Short exercise> Extract each line holding the word "picture" from the entries.

Available records>
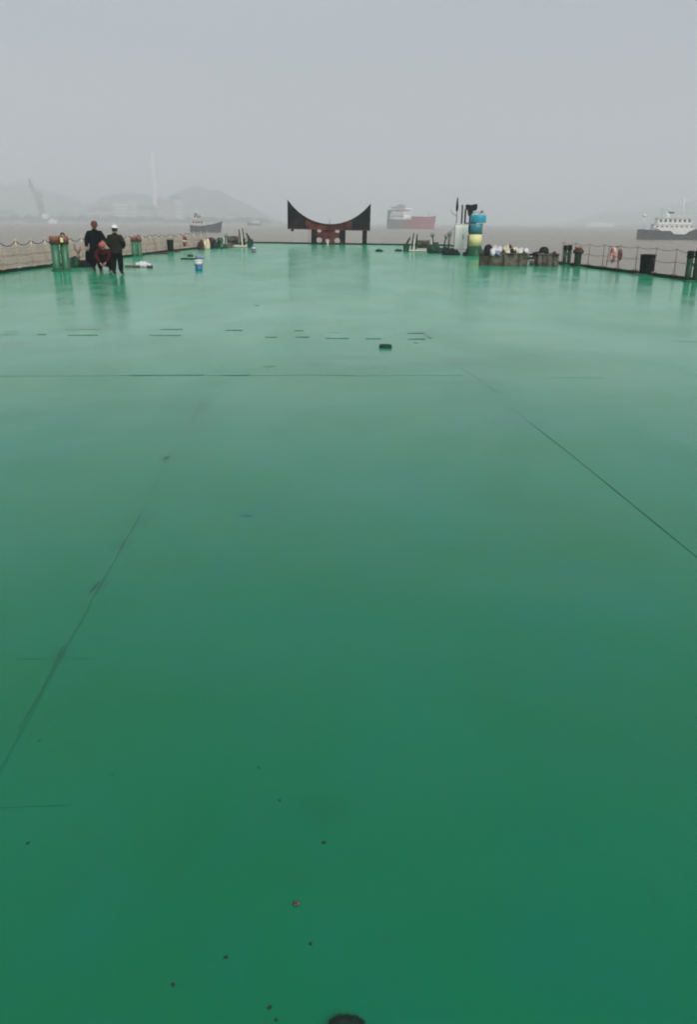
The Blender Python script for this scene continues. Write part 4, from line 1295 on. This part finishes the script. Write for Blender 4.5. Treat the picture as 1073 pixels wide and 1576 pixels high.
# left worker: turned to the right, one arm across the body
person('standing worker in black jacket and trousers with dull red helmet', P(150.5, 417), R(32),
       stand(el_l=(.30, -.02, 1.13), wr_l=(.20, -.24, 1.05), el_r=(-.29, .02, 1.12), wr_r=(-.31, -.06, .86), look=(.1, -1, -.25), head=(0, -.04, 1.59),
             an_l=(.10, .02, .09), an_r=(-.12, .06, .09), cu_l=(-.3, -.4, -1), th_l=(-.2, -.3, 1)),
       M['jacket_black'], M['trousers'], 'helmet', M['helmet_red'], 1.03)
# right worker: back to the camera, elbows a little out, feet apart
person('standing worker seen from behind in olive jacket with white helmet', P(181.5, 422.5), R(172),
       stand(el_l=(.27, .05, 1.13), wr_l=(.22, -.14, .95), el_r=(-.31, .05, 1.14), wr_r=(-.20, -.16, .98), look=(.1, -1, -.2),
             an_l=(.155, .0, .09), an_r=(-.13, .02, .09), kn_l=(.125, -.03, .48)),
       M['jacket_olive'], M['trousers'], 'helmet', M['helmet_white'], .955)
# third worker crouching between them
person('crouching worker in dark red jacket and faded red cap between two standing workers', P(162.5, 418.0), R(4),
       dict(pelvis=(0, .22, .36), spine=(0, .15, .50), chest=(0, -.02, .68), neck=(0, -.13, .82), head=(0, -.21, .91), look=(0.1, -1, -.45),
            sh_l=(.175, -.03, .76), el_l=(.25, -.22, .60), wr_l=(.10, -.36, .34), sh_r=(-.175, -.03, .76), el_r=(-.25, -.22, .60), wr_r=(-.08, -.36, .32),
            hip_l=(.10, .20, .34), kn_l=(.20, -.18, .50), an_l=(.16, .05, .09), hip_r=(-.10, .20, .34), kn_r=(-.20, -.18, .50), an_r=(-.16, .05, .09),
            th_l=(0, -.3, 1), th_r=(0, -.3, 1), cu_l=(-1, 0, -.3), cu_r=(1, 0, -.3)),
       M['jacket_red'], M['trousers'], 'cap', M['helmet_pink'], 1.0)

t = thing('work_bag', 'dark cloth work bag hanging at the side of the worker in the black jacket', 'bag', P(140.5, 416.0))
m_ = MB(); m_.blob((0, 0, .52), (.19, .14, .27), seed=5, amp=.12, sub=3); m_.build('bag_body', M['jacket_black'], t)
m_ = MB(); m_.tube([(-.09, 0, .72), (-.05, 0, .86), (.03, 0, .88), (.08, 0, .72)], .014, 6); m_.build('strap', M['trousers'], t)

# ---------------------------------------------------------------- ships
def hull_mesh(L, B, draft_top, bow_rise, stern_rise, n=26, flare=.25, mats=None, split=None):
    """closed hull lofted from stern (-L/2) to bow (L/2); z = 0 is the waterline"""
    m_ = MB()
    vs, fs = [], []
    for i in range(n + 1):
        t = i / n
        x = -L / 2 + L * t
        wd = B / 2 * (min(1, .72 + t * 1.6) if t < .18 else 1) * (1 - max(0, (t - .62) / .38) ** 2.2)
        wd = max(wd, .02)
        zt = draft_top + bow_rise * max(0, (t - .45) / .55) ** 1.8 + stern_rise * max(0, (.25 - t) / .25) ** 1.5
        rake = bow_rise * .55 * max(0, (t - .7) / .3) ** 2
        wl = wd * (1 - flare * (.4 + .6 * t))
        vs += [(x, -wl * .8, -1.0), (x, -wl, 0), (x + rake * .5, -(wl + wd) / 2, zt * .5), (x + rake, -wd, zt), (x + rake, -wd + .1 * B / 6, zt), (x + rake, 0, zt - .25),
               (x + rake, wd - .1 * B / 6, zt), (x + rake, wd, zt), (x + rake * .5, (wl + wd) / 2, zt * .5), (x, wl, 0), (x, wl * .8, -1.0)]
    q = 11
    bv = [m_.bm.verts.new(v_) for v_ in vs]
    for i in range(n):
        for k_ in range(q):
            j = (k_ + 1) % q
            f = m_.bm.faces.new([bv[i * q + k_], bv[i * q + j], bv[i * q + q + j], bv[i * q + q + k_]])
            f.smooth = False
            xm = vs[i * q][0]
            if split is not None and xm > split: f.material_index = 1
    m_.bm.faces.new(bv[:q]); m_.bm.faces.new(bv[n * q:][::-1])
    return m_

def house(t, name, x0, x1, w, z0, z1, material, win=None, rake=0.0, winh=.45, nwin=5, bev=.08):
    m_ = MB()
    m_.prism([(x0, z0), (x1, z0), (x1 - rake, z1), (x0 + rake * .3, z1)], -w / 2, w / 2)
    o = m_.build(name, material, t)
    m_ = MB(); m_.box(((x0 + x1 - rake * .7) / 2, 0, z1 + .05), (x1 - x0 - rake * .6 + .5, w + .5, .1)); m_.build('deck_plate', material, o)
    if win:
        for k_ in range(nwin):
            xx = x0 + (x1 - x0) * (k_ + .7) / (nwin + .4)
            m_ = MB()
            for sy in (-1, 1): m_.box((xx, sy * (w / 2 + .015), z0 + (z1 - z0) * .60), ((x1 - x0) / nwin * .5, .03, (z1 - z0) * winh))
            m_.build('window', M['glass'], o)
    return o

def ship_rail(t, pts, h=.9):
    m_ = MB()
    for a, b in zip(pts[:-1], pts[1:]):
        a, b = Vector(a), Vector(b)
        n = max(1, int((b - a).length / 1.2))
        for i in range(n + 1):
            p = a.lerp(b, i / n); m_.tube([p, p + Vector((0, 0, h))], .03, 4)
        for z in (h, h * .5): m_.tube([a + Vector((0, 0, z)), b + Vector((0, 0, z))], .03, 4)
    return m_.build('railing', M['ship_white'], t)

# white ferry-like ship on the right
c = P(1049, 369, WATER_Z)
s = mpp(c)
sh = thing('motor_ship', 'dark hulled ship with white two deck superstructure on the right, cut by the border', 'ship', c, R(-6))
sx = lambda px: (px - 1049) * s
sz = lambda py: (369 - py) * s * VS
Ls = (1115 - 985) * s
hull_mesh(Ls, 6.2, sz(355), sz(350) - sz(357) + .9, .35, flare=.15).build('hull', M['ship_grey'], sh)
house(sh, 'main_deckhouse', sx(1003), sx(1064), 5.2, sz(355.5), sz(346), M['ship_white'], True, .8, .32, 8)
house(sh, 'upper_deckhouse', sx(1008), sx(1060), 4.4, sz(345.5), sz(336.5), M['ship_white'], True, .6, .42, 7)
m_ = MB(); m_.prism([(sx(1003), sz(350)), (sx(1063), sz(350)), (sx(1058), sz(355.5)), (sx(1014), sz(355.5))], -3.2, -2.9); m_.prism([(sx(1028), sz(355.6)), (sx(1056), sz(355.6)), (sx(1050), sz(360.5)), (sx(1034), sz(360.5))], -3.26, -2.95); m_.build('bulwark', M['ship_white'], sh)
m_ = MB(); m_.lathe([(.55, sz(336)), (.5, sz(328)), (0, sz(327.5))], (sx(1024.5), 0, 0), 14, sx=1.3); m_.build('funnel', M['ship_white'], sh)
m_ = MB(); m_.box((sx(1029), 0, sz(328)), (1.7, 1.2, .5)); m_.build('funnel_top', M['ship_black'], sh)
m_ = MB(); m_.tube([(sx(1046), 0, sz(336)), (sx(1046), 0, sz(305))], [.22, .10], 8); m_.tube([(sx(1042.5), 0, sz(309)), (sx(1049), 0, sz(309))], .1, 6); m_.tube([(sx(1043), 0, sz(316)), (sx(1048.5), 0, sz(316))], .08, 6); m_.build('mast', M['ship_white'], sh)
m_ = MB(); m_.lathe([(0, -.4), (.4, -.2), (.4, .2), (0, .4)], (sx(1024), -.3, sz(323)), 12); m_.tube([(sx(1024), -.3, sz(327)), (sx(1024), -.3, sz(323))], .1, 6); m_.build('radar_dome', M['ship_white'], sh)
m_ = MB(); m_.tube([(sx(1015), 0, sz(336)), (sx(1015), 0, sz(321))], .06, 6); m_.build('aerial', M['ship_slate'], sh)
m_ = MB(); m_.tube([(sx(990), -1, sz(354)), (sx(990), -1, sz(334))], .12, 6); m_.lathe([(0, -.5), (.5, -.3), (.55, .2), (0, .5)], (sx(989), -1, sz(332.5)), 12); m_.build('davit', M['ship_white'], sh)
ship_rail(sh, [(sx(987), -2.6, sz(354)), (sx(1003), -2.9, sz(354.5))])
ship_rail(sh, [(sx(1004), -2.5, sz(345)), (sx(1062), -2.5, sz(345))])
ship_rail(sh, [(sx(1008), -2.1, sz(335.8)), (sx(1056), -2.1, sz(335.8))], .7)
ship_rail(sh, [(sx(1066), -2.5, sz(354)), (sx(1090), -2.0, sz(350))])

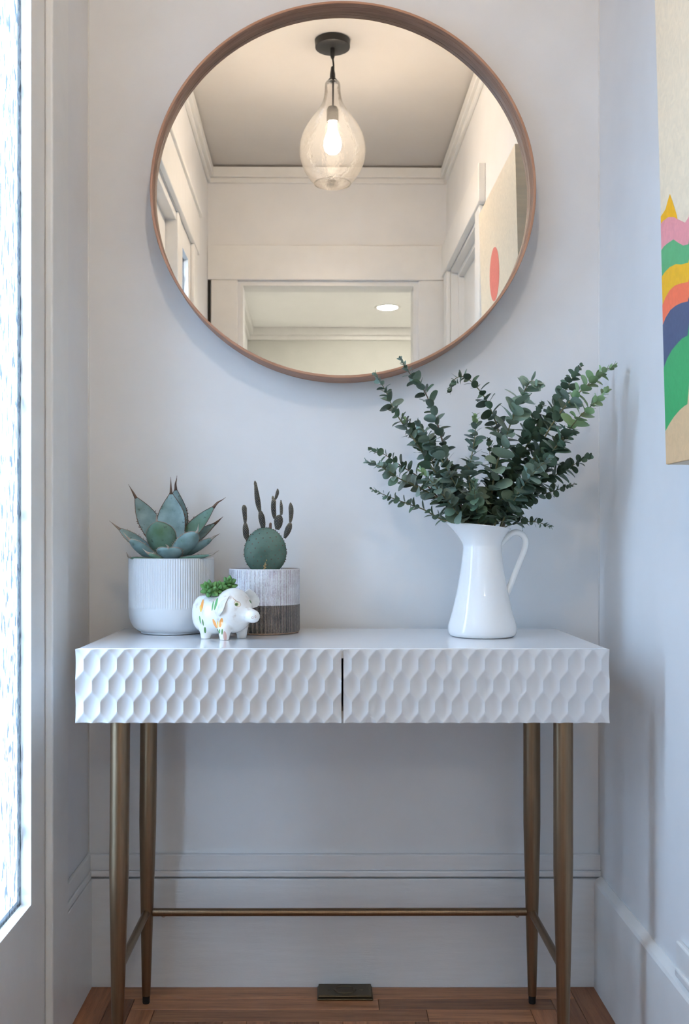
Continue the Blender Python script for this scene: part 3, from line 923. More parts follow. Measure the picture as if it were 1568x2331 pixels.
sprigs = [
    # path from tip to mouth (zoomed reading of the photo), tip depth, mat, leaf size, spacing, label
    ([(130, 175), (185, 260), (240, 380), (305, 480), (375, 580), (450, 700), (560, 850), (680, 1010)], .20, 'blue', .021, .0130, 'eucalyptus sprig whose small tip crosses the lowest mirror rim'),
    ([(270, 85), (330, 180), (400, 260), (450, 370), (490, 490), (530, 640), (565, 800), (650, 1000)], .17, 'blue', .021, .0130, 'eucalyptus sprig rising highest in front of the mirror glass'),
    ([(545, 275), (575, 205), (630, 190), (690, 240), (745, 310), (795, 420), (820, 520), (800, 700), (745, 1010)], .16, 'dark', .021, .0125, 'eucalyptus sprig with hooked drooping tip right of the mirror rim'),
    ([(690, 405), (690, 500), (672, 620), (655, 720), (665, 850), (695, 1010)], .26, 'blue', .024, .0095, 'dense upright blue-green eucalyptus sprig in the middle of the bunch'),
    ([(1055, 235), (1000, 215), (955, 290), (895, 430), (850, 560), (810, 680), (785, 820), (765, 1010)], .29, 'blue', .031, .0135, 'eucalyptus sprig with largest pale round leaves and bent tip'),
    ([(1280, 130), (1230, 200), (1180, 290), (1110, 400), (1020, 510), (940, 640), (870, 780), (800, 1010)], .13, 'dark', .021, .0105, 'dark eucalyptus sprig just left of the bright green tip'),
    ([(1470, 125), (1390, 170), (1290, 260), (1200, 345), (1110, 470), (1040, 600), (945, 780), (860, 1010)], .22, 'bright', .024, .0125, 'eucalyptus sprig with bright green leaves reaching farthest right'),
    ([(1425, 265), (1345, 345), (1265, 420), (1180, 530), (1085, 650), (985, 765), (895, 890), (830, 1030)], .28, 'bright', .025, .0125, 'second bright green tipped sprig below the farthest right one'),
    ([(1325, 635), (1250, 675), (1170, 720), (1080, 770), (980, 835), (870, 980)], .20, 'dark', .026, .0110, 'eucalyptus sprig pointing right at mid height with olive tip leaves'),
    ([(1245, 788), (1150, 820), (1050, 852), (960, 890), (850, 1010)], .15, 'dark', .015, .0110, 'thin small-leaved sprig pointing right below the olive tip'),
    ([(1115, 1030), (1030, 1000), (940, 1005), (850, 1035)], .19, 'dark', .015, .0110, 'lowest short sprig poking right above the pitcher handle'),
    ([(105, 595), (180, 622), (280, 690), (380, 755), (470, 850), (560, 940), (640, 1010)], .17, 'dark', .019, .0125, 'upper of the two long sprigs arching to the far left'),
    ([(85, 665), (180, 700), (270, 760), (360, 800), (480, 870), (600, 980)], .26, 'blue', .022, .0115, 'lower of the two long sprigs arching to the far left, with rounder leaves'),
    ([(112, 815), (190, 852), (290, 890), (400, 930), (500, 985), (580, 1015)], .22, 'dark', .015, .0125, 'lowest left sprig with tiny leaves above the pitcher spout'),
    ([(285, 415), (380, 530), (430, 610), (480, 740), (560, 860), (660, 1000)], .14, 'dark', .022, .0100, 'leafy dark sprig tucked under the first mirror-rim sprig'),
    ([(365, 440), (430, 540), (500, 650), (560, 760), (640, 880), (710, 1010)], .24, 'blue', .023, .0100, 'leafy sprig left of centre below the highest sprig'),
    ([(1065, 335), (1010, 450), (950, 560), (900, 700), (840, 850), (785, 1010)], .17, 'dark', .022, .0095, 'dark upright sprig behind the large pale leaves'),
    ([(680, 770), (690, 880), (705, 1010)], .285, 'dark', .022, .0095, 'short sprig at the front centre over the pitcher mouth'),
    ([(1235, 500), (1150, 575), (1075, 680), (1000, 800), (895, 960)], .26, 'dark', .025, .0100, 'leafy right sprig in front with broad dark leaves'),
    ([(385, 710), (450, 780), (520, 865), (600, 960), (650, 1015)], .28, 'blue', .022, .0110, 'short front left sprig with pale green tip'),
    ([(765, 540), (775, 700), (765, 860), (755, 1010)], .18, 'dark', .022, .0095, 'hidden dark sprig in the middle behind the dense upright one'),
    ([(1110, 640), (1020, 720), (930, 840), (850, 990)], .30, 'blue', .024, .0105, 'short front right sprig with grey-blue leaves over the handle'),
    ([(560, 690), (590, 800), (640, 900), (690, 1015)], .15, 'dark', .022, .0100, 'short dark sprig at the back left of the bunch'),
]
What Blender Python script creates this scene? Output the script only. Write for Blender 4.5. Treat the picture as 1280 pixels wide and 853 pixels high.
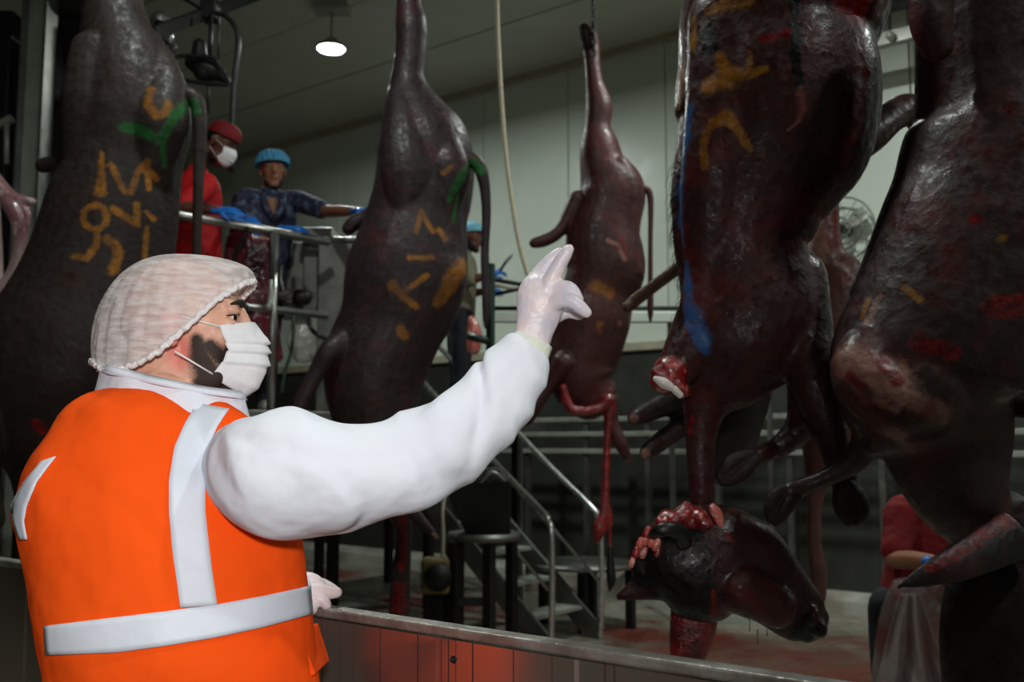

Result>
The Blender Python script for this scene continues. Write part 4, from line 1295 on. This part finishes the script. Write for Blender 4.5. Treat the picture as 1073 pixels wide and 1576 pixels high.
Continue the Blender Python script for this scene: part 3, from line 923. More parts follow. Measure the picture as if it were 1568x2331 pixels.
What Blender Python script creates this scene? Output the script only. Write for Blender 4.5. Treat the picture as 1280 pixels wide and 853 pixels high.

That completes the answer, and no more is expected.